Exercise goal >> Only the lines from the one containing "Write a Blender" down to the one containing "from mathutils import Vector, Matrix", inclusive, are to be quoted exactly.

Records with scene code
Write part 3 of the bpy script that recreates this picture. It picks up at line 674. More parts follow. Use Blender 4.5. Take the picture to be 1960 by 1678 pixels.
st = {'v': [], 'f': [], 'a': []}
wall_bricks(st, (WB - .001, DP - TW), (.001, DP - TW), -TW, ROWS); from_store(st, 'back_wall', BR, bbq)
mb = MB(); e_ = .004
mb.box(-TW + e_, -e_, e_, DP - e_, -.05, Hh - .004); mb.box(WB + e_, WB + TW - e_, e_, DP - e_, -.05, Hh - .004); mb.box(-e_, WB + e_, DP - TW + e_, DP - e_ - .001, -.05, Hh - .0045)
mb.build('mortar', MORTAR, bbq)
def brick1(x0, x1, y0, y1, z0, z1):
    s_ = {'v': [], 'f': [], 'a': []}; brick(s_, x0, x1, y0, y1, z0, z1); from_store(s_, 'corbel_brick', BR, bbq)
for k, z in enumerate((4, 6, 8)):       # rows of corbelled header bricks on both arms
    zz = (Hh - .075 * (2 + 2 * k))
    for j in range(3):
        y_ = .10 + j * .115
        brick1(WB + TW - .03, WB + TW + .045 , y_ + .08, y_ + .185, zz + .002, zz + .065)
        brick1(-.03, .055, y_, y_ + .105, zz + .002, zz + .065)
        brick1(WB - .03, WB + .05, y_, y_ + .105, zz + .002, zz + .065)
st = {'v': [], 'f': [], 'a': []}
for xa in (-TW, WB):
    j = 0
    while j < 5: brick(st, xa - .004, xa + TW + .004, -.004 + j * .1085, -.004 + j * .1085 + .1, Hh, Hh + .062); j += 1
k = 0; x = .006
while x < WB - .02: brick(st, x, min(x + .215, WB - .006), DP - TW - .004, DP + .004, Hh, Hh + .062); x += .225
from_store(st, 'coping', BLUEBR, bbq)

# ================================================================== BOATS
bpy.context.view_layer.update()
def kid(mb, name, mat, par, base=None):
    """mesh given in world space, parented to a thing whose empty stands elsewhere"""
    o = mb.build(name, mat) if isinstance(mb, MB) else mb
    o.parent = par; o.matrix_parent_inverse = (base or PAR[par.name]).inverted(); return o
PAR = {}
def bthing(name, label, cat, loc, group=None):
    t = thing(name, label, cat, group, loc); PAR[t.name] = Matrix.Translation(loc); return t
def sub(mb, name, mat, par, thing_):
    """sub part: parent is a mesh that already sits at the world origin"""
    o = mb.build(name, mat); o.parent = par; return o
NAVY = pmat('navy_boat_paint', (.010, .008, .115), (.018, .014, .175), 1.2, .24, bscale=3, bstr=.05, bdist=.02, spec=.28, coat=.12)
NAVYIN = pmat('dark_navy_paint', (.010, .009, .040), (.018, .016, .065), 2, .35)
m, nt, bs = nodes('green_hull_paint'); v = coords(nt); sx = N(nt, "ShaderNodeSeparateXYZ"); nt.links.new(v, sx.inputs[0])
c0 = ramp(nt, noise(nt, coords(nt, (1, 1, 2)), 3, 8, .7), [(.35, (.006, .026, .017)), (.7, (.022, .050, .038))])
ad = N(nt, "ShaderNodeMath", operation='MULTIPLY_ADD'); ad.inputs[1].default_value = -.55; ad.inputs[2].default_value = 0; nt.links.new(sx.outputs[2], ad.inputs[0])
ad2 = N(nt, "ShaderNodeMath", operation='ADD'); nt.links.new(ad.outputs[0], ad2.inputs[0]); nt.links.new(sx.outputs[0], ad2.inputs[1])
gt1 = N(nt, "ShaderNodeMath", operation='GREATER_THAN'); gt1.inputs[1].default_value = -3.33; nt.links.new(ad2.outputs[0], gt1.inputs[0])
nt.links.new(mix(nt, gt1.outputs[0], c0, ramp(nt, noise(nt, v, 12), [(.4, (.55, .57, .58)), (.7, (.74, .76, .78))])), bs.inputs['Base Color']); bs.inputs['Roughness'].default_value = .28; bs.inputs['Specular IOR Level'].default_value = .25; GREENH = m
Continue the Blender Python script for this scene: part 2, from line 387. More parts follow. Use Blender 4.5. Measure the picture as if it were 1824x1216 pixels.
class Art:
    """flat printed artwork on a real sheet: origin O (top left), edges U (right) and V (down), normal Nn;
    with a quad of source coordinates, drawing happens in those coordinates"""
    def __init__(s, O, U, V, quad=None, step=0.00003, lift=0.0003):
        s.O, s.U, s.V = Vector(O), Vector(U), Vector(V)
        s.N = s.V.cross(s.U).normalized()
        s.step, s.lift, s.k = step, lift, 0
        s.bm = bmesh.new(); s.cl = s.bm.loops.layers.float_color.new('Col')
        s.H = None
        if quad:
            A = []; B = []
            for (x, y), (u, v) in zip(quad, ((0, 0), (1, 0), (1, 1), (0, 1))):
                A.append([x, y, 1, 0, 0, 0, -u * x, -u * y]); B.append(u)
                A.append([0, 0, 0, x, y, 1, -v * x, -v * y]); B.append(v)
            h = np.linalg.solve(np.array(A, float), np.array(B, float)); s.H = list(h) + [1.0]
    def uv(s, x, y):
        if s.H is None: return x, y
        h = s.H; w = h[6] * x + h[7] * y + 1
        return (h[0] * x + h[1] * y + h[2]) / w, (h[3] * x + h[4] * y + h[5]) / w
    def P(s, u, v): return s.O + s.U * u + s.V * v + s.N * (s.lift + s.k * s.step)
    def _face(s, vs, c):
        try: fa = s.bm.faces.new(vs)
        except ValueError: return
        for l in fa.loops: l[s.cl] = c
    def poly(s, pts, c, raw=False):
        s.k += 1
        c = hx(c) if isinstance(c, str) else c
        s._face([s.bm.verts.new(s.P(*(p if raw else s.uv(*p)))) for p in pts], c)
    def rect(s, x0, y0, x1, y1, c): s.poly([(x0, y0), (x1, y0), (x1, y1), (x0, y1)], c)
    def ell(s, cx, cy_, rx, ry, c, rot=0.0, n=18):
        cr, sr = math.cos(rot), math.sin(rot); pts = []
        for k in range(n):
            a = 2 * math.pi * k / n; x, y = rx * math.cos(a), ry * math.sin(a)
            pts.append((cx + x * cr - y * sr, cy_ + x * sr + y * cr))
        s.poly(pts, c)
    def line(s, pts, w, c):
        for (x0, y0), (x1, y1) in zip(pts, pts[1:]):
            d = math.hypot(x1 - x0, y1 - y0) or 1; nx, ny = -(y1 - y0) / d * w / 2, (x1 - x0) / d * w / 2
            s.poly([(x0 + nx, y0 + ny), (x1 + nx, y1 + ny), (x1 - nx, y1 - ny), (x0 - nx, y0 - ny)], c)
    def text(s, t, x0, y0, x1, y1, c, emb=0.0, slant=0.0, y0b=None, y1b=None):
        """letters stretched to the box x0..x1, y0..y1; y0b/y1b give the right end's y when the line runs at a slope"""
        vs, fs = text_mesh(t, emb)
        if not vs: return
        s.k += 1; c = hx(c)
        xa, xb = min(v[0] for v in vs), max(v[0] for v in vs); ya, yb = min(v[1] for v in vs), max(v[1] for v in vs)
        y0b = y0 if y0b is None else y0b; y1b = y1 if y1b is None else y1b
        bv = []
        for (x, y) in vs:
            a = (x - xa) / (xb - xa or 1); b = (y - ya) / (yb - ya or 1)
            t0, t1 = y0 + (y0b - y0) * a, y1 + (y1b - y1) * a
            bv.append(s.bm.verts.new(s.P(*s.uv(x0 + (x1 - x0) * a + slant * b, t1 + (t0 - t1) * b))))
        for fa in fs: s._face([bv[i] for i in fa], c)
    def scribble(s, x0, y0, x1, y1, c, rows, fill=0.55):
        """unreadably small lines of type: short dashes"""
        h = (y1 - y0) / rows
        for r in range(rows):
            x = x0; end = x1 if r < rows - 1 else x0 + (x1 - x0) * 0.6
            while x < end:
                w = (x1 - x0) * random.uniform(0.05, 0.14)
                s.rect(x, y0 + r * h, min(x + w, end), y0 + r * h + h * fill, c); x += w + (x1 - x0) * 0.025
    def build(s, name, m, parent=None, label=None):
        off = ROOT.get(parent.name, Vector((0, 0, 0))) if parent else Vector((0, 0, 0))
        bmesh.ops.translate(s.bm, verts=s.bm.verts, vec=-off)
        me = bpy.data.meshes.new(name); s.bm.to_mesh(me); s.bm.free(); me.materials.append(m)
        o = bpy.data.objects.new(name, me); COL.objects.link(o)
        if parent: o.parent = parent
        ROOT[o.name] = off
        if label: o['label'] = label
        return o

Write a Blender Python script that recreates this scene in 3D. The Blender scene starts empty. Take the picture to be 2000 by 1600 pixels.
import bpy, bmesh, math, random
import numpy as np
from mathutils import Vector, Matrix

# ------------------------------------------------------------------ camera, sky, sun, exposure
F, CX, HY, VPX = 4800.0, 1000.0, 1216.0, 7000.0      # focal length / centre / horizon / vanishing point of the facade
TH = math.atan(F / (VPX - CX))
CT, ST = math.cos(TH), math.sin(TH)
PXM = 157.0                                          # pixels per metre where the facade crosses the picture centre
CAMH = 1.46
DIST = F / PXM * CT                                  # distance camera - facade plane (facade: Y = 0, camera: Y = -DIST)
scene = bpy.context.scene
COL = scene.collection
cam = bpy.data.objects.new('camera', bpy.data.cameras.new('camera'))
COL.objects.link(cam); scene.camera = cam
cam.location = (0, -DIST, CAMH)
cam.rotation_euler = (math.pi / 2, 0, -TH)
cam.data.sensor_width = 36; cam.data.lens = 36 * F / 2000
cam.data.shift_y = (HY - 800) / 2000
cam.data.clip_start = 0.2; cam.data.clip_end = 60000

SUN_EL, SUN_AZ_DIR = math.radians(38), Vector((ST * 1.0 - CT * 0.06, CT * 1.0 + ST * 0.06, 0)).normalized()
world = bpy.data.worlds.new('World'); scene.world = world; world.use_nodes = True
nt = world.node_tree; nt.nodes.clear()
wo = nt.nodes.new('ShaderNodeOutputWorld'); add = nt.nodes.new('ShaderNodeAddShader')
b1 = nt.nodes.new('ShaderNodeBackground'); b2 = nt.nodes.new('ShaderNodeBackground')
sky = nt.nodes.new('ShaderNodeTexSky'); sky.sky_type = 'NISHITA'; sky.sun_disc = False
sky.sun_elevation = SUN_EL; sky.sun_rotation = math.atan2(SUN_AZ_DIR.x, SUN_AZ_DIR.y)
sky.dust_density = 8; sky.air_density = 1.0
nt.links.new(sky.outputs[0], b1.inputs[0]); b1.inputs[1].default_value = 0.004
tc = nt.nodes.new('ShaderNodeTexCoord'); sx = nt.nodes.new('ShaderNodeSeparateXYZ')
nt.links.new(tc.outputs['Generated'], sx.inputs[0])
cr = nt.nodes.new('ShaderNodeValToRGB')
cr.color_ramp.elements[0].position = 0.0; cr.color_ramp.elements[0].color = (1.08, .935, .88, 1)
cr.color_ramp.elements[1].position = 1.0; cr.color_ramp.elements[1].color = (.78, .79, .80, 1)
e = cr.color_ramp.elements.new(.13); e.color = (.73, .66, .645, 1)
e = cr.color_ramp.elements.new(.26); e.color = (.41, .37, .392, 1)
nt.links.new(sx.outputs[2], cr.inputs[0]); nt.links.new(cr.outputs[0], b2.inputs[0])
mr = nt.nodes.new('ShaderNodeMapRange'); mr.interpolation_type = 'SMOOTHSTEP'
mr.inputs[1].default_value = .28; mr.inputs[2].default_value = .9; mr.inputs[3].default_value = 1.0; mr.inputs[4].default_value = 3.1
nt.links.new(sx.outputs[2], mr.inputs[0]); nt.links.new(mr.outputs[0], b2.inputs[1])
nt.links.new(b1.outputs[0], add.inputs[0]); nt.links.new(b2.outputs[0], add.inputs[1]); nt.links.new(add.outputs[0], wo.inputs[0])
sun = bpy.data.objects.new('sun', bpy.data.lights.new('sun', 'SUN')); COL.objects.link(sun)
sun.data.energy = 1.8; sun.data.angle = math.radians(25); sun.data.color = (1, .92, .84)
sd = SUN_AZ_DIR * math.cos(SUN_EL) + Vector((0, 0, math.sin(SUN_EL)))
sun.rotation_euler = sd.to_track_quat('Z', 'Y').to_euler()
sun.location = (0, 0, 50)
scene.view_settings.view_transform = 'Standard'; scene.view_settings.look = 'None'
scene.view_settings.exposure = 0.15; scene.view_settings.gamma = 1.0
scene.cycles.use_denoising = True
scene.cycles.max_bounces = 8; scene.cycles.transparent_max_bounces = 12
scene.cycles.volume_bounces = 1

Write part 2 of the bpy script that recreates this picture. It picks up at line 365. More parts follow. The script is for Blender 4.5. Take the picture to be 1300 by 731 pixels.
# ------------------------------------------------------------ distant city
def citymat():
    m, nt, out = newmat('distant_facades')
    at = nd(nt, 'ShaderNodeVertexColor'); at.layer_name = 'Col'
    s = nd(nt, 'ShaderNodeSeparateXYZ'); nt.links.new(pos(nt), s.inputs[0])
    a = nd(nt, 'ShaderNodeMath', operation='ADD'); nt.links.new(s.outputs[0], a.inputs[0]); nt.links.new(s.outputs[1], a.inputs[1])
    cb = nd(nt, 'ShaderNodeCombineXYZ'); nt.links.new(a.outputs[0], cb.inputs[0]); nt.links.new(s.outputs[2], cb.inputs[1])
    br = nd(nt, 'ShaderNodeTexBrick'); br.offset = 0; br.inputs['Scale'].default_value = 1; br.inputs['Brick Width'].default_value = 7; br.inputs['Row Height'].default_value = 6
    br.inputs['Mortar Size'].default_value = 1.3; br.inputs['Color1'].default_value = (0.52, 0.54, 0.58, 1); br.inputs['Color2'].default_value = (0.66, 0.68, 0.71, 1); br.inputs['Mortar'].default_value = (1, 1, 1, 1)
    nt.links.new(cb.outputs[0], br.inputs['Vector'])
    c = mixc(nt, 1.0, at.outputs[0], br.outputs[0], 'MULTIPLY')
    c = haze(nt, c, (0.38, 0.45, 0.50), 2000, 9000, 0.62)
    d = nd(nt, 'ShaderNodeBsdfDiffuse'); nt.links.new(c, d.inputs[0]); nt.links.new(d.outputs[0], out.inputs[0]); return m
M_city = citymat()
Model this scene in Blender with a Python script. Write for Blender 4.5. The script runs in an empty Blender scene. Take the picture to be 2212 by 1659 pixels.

The solution >>
Write a Blender Python script that recreates this scene in 3D. The Blender scene starts empty. Take the picture to be 2000 by 1600 pixels.
import bpy, bmesh, math, random
import numpy as np
from mathutils import Vector, Matrix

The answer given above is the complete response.